▶ _What this task involves_:
Faithfully return all lines, omitting every embedded picture.

BEGIN Dataset content

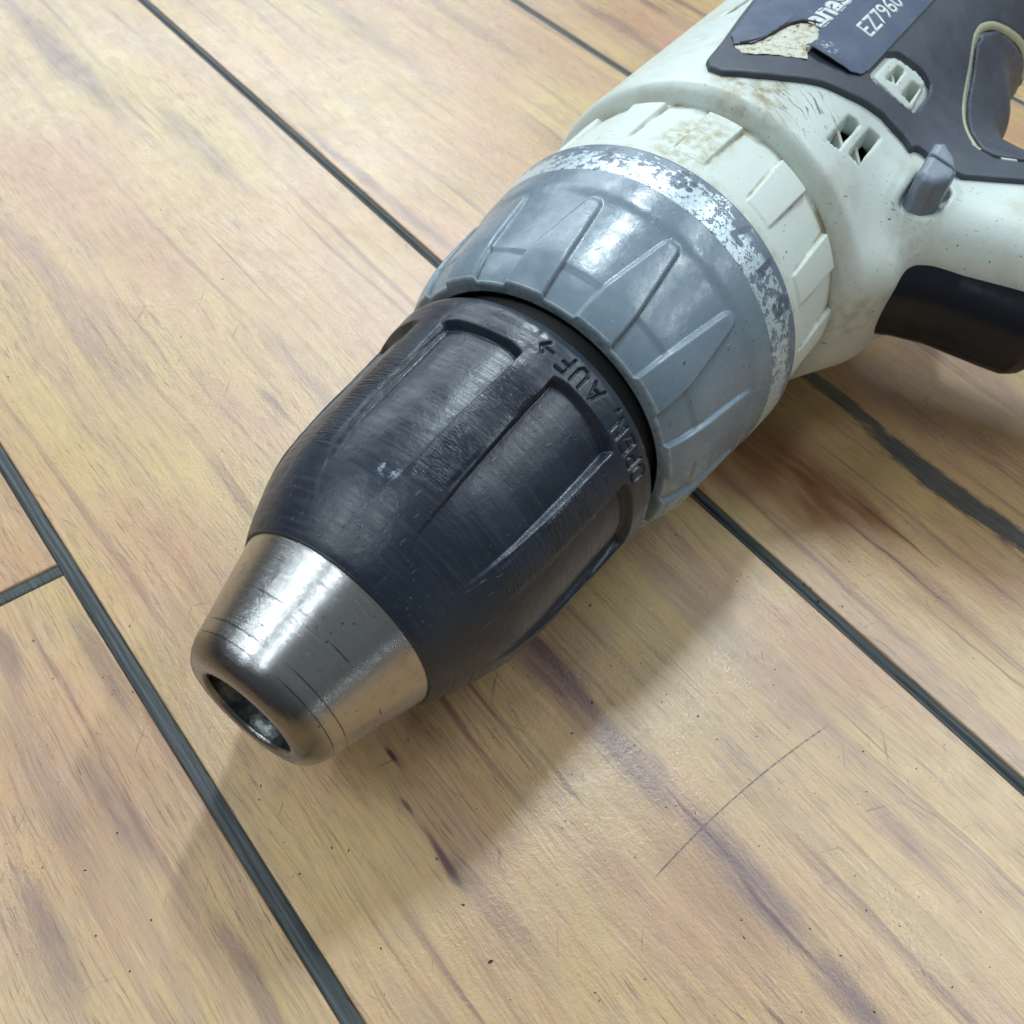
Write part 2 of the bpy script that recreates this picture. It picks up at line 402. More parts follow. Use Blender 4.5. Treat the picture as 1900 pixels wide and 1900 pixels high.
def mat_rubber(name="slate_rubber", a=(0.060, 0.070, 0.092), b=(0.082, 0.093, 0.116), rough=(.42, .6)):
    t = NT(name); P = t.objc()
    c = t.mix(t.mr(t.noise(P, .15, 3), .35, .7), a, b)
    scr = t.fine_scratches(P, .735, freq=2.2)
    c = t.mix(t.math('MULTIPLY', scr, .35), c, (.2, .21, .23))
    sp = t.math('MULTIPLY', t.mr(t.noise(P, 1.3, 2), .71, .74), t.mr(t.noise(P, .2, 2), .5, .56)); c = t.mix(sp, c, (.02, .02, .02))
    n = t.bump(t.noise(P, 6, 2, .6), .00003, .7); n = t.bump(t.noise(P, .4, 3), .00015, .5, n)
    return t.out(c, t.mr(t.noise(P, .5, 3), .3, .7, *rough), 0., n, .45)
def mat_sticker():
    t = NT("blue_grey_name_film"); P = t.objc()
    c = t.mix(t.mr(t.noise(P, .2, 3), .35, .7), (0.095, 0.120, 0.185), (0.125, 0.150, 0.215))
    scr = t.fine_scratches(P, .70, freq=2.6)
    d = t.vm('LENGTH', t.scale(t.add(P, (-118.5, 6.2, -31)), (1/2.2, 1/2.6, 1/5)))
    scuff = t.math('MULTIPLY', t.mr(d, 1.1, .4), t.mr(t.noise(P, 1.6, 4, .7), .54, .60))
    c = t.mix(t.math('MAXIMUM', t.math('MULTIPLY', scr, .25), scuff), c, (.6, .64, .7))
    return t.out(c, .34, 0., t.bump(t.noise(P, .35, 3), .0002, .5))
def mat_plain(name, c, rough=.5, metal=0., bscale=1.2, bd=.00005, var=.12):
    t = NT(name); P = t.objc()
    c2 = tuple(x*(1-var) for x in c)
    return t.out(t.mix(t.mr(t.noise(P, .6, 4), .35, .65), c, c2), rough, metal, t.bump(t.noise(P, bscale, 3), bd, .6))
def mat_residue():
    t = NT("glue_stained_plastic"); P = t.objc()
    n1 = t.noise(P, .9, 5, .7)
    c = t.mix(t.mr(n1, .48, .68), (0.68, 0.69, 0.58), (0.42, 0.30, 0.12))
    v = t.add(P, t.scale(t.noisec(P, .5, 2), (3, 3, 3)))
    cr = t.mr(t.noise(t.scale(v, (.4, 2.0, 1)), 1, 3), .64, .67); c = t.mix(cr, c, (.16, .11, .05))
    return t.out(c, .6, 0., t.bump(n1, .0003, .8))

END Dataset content

▶ _The response_:
Write part 2 of the bpy script that recreates this picture. It picks up at line 402. More parts follow. Use Blender 4.5. Treat the picture as 1900 pixels wide and 1900 pixels high.
def mat_rubber(name="slate_rubber", a=(0.060, 0.070, 0.092), b=(0.082, 0.093, 0.116), rough=(.42, .6)):
    t = NT(name); P = t.objc()
    c = t.mix(t.mr(t.noise(P, .15, 3), .35, .7), a, b)
    scr = t.fine_scratches(P, .735, freq=2.2)
    c = t.mix(t.math('MULTIPLY', scr, .35), c, (.2, .21, .23))
    sp = t.math('MULTIPLY', t.mr(t.noise(P, 1.3, 2), .71, .74), t.mr(t.noise(P, .2, 2), .5, .56)); c = t.mix(sp, c, (.02, .02, .02))
    n = t.bump(t.noise(P, 6, 2, .6), .00003, .7); n = t.bump(t.noise(P, .4, 3), .00015, .5, n)
    return t.out(c, t.mr(t.noise(P, .5, 3), .3, .7, *rough), 0., n, .45)
def mat_sticker():
    t = NT("blue_grey_name_film"); P = t.objc()
    c = t.mix(t.mr(t.noise(P, .2, 3), .35, .7), (0.095, 0.120, 0.185), (0.125, 0.150, 0.215))
    scr = t.fine_scratches(P, .70, freq=2.6)
    d = t.vm('LENGTH', t.scale(t.add(P, (-118.5, 6.2, -31)), (1/2.2, 1/2.6, 1/5)))
    scuff = t.math('MULTIPLY', t.mr(d, 1.1, .4), t.mr(t.noise(P, 1.6, 4, .7), .54, .60))
    c = t.mix(t.math('MAXIMUM', t.math('MULTIPLY', scr, .25), scuff), c, (.6, .64, .7))
    return t.out(c, .34, 0., t.bump(t.noise(P, .35, 3), .0002, .5))
def mat_plain(name, c, rough=.5, metal=0., bscale=1.2, bd=.00005, var=.12):
    t = NT(name); P = t.objc()
    c2 = tuple(x*(1-var) for x in c)
    return t.out(t.mix(t.mr(t.noise(P, .6, 4), .35, .65), c, c2), rough, metal, t.bump(t.noise(P, bscale, 3), bd, .6))
def mat_residue():
    t = NT("glue_stained_plastic"); P = t.objc()
    n1 = t.noise(P, .9, 5, .7)
    c = t.mix(t.mr(n1, .48, .68), (0.68, 0.69, 0.58), (0.42, 0.30, 0.12))
    v = t.add(P, t.scale(t.noisec(P, .5, 2), (3, 3, 3)))
    cr = t.mr(t.noise(t.scale(v, (.4, 2.0, 1)), 1, 3), .64, .67); c = t.mix(cr, c, (.16, .11, .05))
    return t.out(c, .6, 0., t.bump(n1, .0003, .8))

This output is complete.